Like the Hebrews to whom this letter was written, each one of us almost surely has a race of one kind or another set before us for the glory of God. But races do not last a lifetime. A sprint may last ten seconds. A marathon may last hours. But when they’re over, they’re over.

When the starting gun is fired and you are called to run, you drop everything and just do it. Each one of these men and women of faith had their own particular race to run; a task only they could perform, a test or responsibility conferred by God that was tailored specifically to them. When God called, they responded.

Metaphorically we might say they dropped everything and ran.

 Racing involves fixing one’s eyes on the prize. Runners have a goal, and the goal is the finish line. To run incredibly fast in the opposite direction might indeed break some kind of world record and be truly impressive, but it would not win the prize. The writer to the Hebrews tells his readers they must look “to Jesus, the founder and perfecter of our faith”, just as he endured “for the joy that was set before him”. We cannot race without our eyes on the Lord.

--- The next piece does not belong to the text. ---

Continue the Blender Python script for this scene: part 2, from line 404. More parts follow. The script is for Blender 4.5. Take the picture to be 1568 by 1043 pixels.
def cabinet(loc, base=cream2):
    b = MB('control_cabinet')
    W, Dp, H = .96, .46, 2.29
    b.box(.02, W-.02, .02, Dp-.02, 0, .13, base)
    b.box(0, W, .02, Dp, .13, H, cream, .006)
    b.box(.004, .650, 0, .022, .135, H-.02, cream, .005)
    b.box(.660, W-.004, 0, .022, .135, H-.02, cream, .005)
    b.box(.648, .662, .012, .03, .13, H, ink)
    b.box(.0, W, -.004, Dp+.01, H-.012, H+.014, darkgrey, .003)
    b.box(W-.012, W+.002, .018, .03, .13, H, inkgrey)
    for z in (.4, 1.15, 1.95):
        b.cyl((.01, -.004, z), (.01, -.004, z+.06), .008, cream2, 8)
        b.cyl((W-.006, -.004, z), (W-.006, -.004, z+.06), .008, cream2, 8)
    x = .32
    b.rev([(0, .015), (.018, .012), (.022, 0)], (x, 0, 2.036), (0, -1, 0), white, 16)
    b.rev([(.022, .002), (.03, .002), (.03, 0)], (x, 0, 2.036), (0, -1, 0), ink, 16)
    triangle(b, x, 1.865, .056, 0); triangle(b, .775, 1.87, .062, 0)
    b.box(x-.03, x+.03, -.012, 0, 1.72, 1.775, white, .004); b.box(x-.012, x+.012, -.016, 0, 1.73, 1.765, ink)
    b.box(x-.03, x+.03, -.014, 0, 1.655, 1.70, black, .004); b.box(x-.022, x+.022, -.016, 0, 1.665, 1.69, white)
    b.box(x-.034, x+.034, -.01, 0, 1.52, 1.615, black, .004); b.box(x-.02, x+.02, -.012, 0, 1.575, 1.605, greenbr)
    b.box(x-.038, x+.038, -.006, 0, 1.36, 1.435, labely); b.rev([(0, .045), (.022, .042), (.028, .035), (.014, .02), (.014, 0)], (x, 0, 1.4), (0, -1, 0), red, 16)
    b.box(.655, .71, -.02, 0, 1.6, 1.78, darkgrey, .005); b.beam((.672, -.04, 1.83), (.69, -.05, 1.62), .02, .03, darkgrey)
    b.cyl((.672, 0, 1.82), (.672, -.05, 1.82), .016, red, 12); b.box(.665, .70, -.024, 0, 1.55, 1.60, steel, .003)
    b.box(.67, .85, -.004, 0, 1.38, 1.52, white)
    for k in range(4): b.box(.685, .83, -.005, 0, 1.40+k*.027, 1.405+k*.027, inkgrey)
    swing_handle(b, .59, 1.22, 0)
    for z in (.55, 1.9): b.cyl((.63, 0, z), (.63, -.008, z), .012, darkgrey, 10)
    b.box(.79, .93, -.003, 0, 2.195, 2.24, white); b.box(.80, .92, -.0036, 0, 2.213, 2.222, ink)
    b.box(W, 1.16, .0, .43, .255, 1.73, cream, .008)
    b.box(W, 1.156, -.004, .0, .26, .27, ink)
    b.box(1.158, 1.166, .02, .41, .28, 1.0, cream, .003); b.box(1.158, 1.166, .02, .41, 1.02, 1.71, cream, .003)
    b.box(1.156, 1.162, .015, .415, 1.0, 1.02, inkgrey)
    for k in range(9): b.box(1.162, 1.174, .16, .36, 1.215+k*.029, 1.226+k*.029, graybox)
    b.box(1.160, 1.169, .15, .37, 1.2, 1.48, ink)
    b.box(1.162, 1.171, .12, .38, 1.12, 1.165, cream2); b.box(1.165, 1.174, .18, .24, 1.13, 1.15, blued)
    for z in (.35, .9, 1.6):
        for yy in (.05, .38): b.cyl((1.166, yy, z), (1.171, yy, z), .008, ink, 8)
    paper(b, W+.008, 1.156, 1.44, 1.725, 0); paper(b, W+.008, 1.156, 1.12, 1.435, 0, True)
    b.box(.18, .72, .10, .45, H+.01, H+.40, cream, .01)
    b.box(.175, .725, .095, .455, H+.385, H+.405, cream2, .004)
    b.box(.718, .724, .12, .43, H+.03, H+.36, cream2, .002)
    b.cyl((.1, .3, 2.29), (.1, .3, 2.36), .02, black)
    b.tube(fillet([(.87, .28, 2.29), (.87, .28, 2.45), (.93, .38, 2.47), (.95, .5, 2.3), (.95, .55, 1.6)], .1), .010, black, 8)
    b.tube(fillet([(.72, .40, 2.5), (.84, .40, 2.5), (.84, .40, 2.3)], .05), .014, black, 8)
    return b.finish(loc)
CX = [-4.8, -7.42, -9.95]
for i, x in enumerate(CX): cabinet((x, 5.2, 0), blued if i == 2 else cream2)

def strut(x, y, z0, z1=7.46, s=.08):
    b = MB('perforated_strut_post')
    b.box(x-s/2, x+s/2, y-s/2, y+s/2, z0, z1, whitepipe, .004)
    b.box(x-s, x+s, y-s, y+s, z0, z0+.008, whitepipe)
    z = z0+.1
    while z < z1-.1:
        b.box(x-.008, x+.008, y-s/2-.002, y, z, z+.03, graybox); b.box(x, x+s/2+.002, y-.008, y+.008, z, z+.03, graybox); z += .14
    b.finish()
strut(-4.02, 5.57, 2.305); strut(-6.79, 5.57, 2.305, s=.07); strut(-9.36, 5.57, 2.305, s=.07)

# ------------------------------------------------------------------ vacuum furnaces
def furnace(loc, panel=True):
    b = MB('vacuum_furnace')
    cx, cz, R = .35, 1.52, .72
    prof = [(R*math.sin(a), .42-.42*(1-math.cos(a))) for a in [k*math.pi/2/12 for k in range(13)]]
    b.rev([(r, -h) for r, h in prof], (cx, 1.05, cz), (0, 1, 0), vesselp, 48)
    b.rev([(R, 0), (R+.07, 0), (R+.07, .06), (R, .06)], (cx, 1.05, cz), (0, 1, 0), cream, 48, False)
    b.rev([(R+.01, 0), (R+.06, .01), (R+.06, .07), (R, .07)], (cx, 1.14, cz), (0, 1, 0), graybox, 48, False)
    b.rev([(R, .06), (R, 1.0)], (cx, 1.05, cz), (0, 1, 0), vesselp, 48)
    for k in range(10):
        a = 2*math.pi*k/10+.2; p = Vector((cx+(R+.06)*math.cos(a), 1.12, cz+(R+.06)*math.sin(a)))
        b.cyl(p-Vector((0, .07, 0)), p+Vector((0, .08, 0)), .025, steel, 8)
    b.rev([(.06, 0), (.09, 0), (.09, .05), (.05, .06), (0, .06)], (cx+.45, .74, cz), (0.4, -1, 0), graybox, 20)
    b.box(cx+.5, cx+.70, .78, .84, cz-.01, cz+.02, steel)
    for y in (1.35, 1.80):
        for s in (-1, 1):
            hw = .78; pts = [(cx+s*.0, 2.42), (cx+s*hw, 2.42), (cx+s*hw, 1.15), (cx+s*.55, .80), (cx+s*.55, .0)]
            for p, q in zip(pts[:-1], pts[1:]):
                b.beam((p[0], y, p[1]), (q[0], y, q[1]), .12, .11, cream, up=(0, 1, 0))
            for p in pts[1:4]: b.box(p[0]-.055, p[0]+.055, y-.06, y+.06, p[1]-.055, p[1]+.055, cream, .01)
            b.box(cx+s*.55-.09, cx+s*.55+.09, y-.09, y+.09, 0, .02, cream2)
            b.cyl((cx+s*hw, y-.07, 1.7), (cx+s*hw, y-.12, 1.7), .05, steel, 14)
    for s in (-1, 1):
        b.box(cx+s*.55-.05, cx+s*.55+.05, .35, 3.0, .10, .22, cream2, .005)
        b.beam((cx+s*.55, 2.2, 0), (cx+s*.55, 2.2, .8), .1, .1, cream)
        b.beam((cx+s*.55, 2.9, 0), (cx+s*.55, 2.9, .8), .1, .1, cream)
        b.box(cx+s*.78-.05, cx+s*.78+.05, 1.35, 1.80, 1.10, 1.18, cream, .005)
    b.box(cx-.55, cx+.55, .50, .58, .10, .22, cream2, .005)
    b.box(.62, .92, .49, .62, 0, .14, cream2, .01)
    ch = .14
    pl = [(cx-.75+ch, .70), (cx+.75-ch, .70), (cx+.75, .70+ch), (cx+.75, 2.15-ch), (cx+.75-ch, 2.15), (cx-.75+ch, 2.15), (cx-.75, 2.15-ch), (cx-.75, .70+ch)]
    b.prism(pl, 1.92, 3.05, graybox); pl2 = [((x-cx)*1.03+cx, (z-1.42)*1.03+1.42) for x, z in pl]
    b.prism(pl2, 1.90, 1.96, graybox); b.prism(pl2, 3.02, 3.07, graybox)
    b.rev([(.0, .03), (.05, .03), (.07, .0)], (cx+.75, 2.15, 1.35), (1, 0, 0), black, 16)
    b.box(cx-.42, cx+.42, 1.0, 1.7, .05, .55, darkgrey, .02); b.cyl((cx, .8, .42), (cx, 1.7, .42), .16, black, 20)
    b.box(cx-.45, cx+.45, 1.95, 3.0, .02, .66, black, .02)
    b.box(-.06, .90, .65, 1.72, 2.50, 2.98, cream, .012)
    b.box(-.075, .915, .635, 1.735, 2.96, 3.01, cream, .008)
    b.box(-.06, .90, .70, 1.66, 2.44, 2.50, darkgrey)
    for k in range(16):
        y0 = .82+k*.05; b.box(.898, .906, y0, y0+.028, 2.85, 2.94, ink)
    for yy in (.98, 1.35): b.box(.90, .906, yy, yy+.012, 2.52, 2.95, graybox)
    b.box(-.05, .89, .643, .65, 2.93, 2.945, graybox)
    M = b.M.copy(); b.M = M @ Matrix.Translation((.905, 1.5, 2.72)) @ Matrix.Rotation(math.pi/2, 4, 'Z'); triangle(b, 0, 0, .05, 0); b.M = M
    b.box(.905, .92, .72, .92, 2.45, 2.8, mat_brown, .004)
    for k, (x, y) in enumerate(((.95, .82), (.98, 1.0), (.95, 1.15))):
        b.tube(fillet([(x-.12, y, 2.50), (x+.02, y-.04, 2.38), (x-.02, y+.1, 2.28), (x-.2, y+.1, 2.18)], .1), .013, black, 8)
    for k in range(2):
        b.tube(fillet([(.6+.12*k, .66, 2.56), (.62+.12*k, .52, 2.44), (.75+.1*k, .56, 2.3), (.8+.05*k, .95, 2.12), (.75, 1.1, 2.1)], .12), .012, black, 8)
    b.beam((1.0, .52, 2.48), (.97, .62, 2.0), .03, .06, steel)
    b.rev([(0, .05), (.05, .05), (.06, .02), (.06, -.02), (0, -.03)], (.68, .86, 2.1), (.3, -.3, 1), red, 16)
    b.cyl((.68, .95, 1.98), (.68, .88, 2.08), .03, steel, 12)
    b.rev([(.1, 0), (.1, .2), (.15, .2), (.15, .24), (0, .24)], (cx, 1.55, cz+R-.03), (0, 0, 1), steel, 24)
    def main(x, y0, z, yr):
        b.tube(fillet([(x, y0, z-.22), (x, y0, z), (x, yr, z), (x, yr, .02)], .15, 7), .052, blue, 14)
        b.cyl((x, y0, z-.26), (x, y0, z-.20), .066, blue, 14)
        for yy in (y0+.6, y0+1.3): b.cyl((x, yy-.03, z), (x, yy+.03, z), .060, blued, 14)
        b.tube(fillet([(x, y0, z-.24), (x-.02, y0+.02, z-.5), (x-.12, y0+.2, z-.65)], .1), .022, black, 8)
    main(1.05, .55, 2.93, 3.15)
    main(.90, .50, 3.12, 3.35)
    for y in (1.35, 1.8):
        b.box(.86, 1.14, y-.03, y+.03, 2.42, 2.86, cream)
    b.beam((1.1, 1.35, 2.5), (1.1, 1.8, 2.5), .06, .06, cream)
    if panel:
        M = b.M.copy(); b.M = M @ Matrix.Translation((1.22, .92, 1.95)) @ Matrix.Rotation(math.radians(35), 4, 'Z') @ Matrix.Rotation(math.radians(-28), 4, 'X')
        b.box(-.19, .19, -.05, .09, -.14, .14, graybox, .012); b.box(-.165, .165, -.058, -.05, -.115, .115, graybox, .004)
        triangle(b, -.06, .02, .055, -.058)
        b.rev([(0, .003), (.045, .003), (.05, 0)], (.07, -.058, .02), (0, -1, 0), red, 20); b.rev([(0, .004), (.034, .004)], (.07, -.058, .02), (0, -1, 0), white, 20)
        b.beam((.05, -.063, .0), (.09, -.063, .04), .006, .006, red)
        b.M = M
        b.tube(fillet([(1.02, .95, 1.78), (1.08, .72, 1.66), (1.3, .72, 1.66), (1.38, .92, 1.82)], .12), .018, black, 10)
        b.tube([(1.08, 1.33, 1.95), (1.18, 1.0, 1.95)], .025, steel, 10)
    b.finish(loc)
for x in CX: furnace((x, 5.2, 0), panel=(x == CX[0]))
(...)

Amazingly, despite having a fraction of the information we possess, these same Old Testament saints did precisely that, or so the writer of Hebrews insists:
  • Abraham looked forward to the city that has foundations.
  • Isaac invoked future blessings on Jacob and Esau. He looked forward.
  • Moses “considered the reproach of Christ”. He looked forward.
  • “Some were tortured, refusing to accept release, so that they might rise again to a better life.” They looked forward.
No doubt many of these saints didn’t quite understand what they were looking at. They stared into what may for them have been a distant, spiritual haze occasionally punctuated with glimpses of brilliant truth to which they clung with unshakable determination. We are not limited in the way they were, in that we can fix our eyes on the author and finisher of faith, the one in whom our faith culminates and is completely fulfilled.